At the same moment these markers of progress were rolling out, Msgr. Nunzio Scarano, the former Vatican accountant arrested in June for involvement in $26 million cash smuggling scheme, was still being interrogated by Italian investigators, with details from those conversations becoming a regular feature in the local papers.
On Oct. 3, news broke that Scarano had claimed that the Administration of the Patrimony of the Holy See (APSA), the department that manages the Vatican's physical properties and investments, operates like a "parallel bank," allowing lay VIPs to participate in its funds, and that officials at APSA routinely accept lavish gifts from banks in exchange for moving deposits around.
On Wednesday, another story based on the Scarano interrogation broke, this time focusing on the Institute for the Works of Religion, better known as the Vatican bank. Scarano apparently claimed he was able to arrange accounts at the bank for various Italian fat-cats under favorable conditions without having to declare where the money came from or what it was being used for.
The story contained excerpts from a wiretap of Scarano before his arrest in which he bragged to a friend that he arranged a series of perks at the bank for one businessman "that not even the pope enjoys."

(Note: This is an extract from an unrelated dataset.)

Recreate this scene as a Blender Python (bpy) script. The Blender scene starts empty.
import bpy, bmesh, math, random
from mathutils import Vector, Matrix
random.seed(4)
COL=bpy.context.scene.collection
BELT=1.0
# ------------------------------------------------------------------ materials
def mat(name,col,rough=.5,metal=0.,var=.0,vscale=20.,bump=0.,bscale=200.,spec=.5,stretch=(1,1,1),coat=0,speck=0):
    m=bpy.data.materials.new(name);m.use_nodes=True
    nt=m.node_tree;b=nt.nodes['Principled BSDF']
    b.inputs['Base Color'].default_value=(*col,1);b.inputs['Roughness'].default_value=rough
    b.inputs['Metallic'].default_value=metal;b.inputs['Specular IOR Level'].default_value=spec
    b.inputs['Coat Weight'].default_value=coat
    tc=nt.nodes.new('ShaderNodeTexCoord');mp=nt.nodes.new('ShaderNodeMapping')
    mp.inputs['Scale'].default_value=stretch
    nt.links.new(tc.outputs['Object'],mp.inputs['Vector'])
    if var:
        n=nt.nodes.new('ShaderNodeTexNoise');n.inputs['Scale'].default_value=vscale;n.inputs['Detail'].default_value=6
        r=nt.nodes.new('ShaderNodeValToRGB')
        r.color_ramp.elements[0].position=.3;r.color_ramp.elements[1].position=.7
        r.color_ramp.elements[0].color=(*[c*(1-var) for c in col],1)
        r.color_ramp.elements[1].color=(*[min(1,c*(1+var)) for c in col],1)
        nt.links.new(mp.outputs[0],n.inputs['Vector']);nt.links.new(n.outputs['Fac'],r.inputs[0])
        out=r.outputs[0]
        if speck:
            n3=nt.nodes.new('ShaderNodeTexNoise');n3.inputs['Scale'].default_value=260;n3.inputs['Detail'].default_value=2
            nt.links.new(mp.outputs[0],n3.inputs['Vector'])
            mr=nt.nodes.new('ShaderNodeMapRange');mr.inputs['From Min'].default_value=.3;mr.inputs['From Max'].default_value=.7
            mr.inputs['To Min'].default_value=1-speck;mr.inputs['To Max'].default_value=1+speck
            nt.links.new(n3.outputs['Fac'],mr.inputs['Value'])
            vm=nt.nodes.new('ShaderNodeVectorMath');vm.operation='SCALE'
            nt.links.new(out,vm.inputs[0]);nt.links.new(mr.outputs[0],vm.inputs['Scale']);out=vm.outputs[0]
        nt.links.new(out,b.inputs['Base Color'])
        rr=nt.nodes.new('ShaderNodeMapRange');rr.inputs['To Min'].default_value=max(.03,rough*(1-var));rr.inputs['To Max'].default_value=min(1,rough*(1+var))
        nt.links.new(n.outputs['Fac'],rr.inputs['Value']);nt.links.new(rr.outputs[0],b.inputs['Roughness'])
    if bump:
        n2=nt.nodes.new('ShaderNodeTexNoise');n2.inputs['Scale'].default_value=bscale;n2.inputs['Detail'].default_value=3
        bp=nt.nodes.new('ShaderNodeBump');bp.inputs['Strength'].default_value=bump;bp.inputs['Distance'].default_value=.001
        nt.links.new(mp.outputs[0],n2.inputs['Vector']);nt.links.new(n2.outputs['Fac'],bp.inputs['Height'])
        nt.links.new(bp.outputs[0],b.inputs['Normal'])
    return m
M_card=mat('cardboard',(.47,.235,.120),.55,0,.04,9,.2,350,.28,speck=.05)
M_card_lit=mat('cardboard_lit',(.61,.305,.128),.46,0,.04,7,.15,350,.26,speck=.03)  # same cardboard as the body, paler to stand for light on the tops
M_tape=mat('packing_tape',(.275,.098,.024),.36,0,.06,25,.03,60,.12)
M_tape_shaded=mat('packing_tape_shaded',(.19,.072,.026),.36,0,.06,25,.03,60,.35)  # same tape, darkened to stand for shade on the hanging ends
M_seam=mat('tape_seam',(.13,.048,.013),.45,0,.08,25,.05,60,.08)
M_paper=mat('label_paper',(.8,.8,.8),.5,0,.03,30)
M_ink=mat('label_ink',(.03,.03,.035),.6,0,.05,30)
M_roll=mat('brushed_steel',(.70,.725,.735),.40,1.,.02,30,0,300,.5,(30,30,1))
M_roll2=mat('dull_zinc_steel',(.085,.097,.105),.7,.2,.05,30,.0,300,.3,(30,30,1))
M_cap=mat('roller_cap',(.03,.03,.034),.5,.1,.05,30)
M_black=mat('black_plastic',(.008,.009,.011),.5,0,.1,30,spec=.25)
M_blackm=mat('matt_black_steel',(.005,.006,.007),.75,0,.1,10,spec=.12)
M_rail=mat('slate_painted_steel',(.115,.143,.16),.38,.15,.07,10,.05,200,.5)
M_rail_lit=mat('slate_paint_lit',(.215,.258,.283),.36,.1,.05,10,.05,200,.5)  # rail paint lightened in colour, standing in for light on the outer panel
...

The story also quoted from the paperwork the investigators filed to justify that wiretap, in which they complained that it's basically "impossible" to follow money once it enters the Vatican bank because assets are mixed together in a way that makes it difficult to identify the "provenance or final destination" of any particular deposit.
As I've written before, one has to take the testimony of an accused party with a grain of salt. That said, Scarano probably will continue to dole out sensational charges that, if nothing else, will keep the spotlight trained on whether Francis and his team are really able to engineer a financial glasnost.